Against intervention

* The United States doesn't have the resources or public support for more military interventions to stop domestic conflicts abroad, unless they seriously endanger world order and threaten the security of key allies. Syria does not rise to this level. In the case of Bosnia, President Clinton agreed to intervene only after NATO allies persuaded him that a larger Balkan war would endanger the security of all Western Europe. Similarly in Libya, Barack Obama reluctantly agreed with Britain and France to join a bombing campaign to bring down the Gadaffy regime, but he stipulated "no boots on the ground." Intervention in Syria would commit the United States once more to engage in nation-building, as in Iraq whose huge costs resulted in a major drag on the U.S. economy.

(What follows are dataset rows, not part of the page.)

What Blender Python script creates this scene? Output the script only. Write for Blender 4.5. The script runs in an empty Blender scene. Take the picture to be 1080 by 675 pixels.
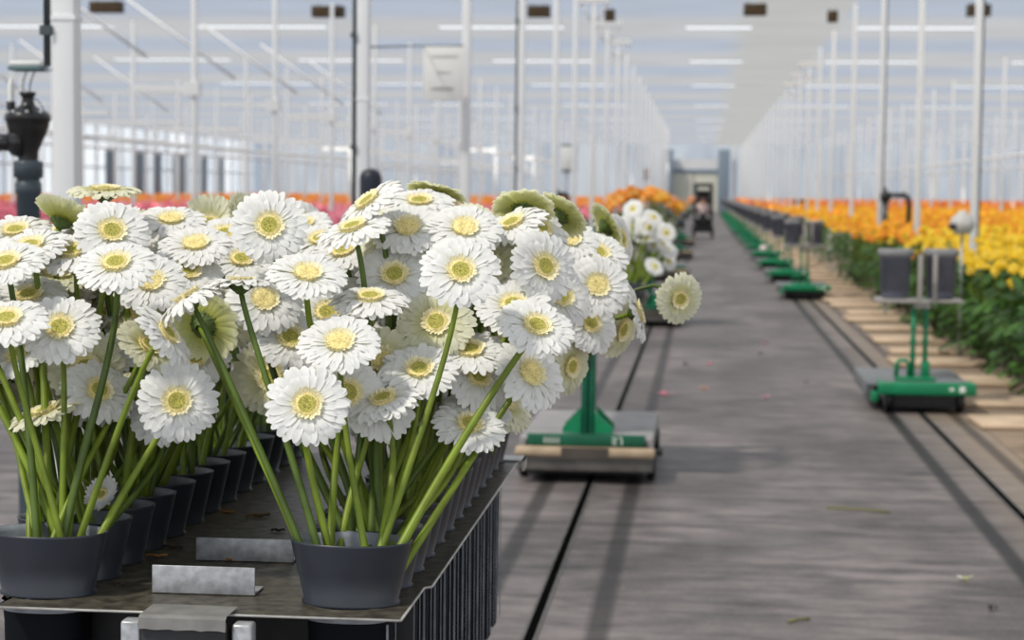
import bpy, bmesh, math, random
from mathutils import Vector, Matrix, Quaternion, noise
random.seed(11)
PI = math.pi
C = bpy.context.scene.collection
SC = bpy.context.scene

# ------------------------------------------------------------------ camera
FP = 2000.0                      # focal length in pixels of the 1080 wide frame
CAMZ = 1.48
roll = math.radians(0.60)
d_ = Vector((202/FP, 134.5/FP, -1)).normalized()          # world +Y seen from the camera
s_ = (math.sin(roll)*d_.x + math.cos(roll)*d_.y)/(-d_.z)
z_ = Vector((math.sin(roll), math.cos(roll), s_)).normalized()
x_ = d_.cross(z_).normalized()
CAM = Vector((0, 0, CAMZ))
Rw = Matrix((x_, d_, z_))        # camera vector -> world vector
def ray(px, py):
    return Rw @ Vector(((px-540)/FP, (337.5-py)/FP, -1))
def at(px, py, Y):
    """world point on the pixel's ray at distance Y down the aisle"""
    w = ray(px, py)
    return CAM + w*(Y/w.y)
cd = bpy.data.cameras.new('camera')
cam = bpy.data.objects.new('camera', cd); C.objects.link(cam)
M4 = Rw.to_4x4(); M4.translation = CAM
cam.matrix_world = M4
cd.sensor_width = 36; cd.lens = 36*FP/1080
cd.clip_end = 500; cd.clip_start = 0.05
cd.dof.use_dof = True; cd.dof.focus_distance = 2.68; cd.dof.aperture_fstop = 7.0
SC.camera = cam

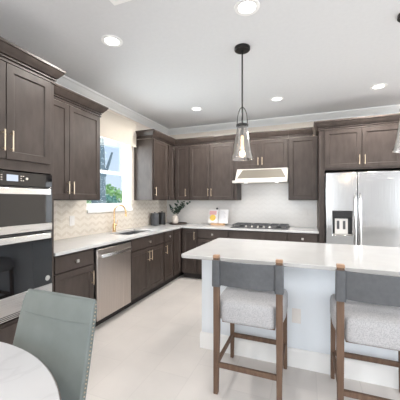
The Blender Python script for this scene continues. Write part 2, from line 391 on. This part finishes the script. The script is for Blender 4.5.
b = BM(); tube(b, [(.333, -.0201, .240), (.333, -.0215, .240)], .022, 20); o = obj('badge', b, 'nickel', OV); o['label'] = 'round silver emblem on the lower oven door'

# --- left upper cabinet
def upper(name, label, loc, rz, w, z0, z1, depth, doors, path, group='upper cabinets'):
    t = thing(name, label, 'cabinet', loc, rz, group)
    obj('body', box(BM(), 0, w, 0, depth, z0, z1-.127), 'wood', t, .001)
    for d in doors: door(t, *d)
    crown(t, path, z1); return t
GAP = .003
upper('wall_cabinet', 'dark two-door wall cabinet between the oven tower and the window', (.35, -3.232, 0), LR, .892, UB, UT, .347,
      [(.015, .417, UB+.012, 2.365, 0, .389, 1.50, .13), (.423, .872, UB+.012, 2.365, 0, .451, 1.50, .13)], [(.072, 0), (.892, 0), (.892, .347)])
# --- upper cabinet right of the window
upper('wall_cabinet', 'dark wall cabinet on the left wall just right of the window', (.35, -1.138, 0), LR, .786, UB, UT, .347,
      [(.02, .50, UB+.012, 2.365, 0, .048, 1.515, .14), (.54, .745, UB+.012, 2.365, 0)], [(0, .347), (0, 0), (.786+.0, 0)])
# --- back wall uppers (local x = world x - x0)
def bupper(label, x0, x1, z0, doors, face=-.35, group='upper cabinets', path=None):
    return upper('wall_cabinet', label, (x0, face, 0), 0, x1-x0, z0, UT, -face-.003, [(a-x0, c-x0, z0+.012, 2.365, 0)+tuple(h) for a, c, h in doors], path or [(0, 0), (x1-x0, 0)], group)
bupper('narrow dark wall cabinet on the back wall in the corner', .353, .668, UB, [(.385, .655, (.60-.353, 1.51, .14))])
bupper('dark two-door wall cabinet on the back wall left of the range hood', .669, 1.556, UB, [(.68, 1.066, (1.040-.669, 1.51, .14)), (1.072, 1.50, (1.10-.669, 1.51, .14))])
bupper('short dark two-door wall cabinet above the range hood', 1.558, 2.402, 1.90, [(1.575, 1.955, (1.925-1.558, 2.02, .13)), (1.961, 2.385, (1.992-1.558, 2.02, .13))])
bupper('dark single-door wall cabinet between the range hood and the refrigerator panel', 2.404, 2.842, UB, [(2.42, 2.825, ())], path=[(0, 0), (.366, 0)])

# --- refrigerator surround
FC = thing('refrigerator_cabinet', 'dark two-door cabinet over the refrigerator with tall side panels', 'cabinet', (2.845, -.655, 0))
for xa, xb in ((.002, .075), (1.005, 1.08)): obj('side_panel', box(BM(), xa, xb, 0, .652, 0, 1.80), 'wood', FC, .001)
obj('body', box(BM(), .002, 1.08, 0.001, .652, 1.80, 2.42), 'wood', FC, .001)
door(FC, .078, .538, 1.825, 2.365, 0, .508, 1.93, .13); door(FC, .544, 1.005, 1.825, 2.365, 0, .574, 1.93, .13)
crown(FC, [(0, .652), (0, 0), (1.08, 0), (1.08, .652)], UT)

# --- base cabinets
def base(name, label, loc, rz, w, parts, depth=.612, hollow=False, group='base cabinets'):
    t = thing(name, label, 'cabinet', loc, rz, group)
    b = BM()
    if hollow:
        box(b, 0, .018, 0, depth, .1, .882); box(b, w-.018, w, 0, depth, .1, .882); box(b, .018, w-.018, 0, .018, .1, .882); box(b, .018, w-.018, depth-.018, depth, .1, .882); box(b, .018, w-.018, .018, depth-.018, .1, .118)
    else: box(b, 0, w, 0, depth, .1, .882)
    obj('body', b, 'wood', t, .001)
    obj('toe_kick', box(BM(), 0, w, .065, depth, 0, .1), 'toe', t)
    for p in parts:
        if p[0] == 'd': door(t, *p[1:])
        else: drawer(t, *p[1:])
    return t
FX = .615
base('base_cabinet', 'dark base cabinet with one drawer between the oven tower and the dishwasher', (FX, -3.232, 0), LR, .50,
     [('w', .015, .48, .722, .868), ('d', .015, .48, .112, .712, 0, .447, .585, .14)])
base('base_cabinet', 'dark two-door base cabinet under the sink', (FX, -2.118, 0), LR, .858,
     [('w', .015, .843, .722, .868), ('d', .015, .425, .112, .712, 0, .395, .605, .14), ('d', .431, .843, .112, .712, 0, .463, .605, .14)], hollow=True)
base('base_cabinet', 'narrow dark base cabinet with one drawer right of the sink cabinet', (FX, -1.258, 0), LR, .325,
     [('w', .015, .31, .722, .868), ('d', .015, .31, .112, .712, 0, .045, .605, .13)])
base('base_cabinet', 'dark corner base cabinet with plain panel where the two counters meet', (FX, -.931, 0), LR, .926,
     [('d', .015, .285, .112, .868, 0)])
BY = -.615
base('base_cabinet', 'narrow dark full-height-door base cabinet on the back wall in the corner', (.64, BY, 0), 0, .287,
     [('d', .015, .272, .112, .868, 0, .245, .76, .14)])
base('base_cabinet', 'dark base cabinet with drawer and knob on the back wall left of the cooktop', (.929, BY, 0), 0, .559,
     [('w', .015, .545, .722, .868), ('d', .015, .277, .112, .712, 0, .25, .60, .14), ('d', .283, .545, .112, .712, 0, .31, .60, .14)])
base('base_cabinet', 'wide dark base cabinet with plain front panel under the cooktop', (1.490, BY, 0), 0, .908,
     [('w', .012, .896, .722, .868, 0, False), ('d', .012, .451, .112, .712, 0, .42, .60, .14), ('d', .457, .896, .112, .712, 0, .488, .60, .14)])
base('base_cabinet', 'dark base cabinet with drawer beside the refrigerator panel', (2.400, BY, 0), 0, .444,
     [('w', .015, .429, .722, .868), ('d', .015, .429, .112, .712, 0, .05, .60, .14)])

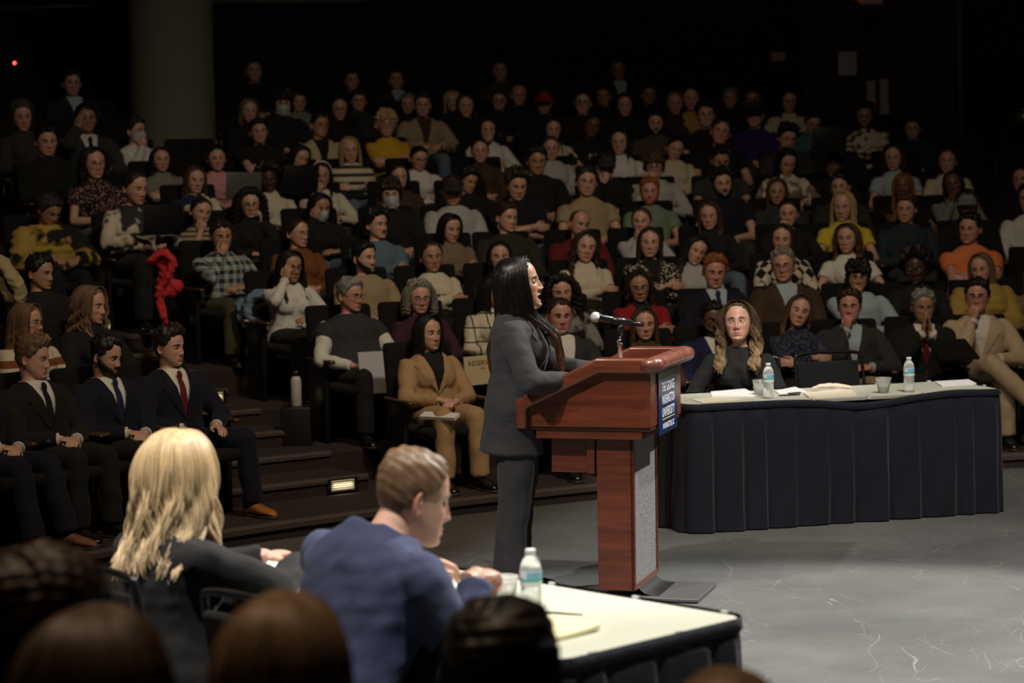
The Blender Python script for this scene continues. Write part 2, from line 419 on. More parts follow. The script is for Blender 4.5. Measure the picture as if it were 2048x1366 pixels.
# ---- hair
def hairline(a, kind):
    a = np.abs(a)
    if kind == 'm': return np.interp(a, [0, .35, .62, .85, 1.15, 1.45, 1.72, 1.95, 2.3, PI], [.078, .078, .066, .050, .012, .0, .022, -.03, -.062, -.068])
    if kind == 'bald': return np.interp(a, [0, 1.0, 1.3, 1.5, 1.75, 1.95, 2.3, PI], [.2, .2, .03, .0, .02, -.03, -.06, -.066])
    if kind == 'bang': return np.interp(a, [0, .6, .9, 1.2, 1.5, 1.9, 2.3, PI], [.030, .034, .02, -.03, -.05, -.07, -.08, -.085])
    return np.interp(a, [0, .3, .6, .85, 1.1, 1.4, 1.7, 2.3, PI], [.088, .083, .070, .052, .022, .000, -.03, -.065, -.075])
def shell(mb, kind, top, side, noise=0., seed=0, n=44, m=64, back=0., tcol=.0, swirl=0):
    V, lon = head_grid(n, m); r = np.random.RandomState(seed)
    lo = np.arctan2(V[..., 0], -(V[..., 1]-.01)); z = V[..., 2]
    hl = hairline(lo, kind)
    nz = np.zeros_like(z)
    for k in range(8):
        w = r.normal(size=3)*{0: 60}.get(k, 130); nz += np.sin(V@w+r.uniform(0, 6))
    nz /= 2.8
    k = np.clip((z-hl+.004*nz)/.012, 0, 1); k = k*k*(3-2*k)
    th = side+(top-side)*np.clip((z-.01)/.08, 0, 1)+back*np.clip(-np.cos(lo), 0, 1)
    th = th*(1+noise*nz)
    if swirl: th += swirl*np.clip((z-.05)/.04, 0, 1)*np.clip(np.cos(lo), 0, 1)*(1+.4*np.sin(V[..., 0]*90+1))
    off = -.006*(1-k)+(th)*k
    ctr = np.array([0, .008, -.01]); D = V-ctr; D[..., 2] *= .9; D /= np.linalg.norm(D, axis=-1, keepdims=True)
    P = V+D*off[..., None]
    c = np.zeros((n*m, 3)); c[:, 0] = tcol; c[:, 1] = np.clip(.5+.25*nz[::-1].reshape(-1), 0, 1)
    loft(mb, P[::-1], True, (tcol, .5, 0), 0); mb.c[-1][:n*m] = c
    return mb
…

* NATO allies, except Turkey, do not support military intervention in Syria. And Russia and China are strongly opposed. Without support from allies or the United Nations, America would intervene unilaterally in a civil war that requires the use of air power and probably the insertion of special forces on the ground. Given this scenario, Congress is not likely to approve using U.S. forces in Syria, as it did in 2002 in Iraq.

A compelling case against intervention was offered by a former secretary of state, Henry Kissinger, in a commentary "The Perils of Intervention in Syria." He argues, "We cannot afford to be driven from expedient to expedient into undefined military involvement in a conflict increasingly sectarian in character." He cites the experiences in Iraq and Afghanistan and asks: "How can a new commitment in the same region be justified, particularly one that is likely to face similar challenges?" (Washington Post, June 5.)

The recent dramatic TV photos of body bags of civilians killed in Houla, and the reports of Syrians on the ground, cause many Americans to demand "we should do something." But the hard reality in Syria is that this is a humanitarian crisis which the United States is unlikely to stop unless we are willing to intervene alone and bear the costs of rebuilding Syria. Unfortunately, we have reached the limit of what we can reasonably do under these circumstances.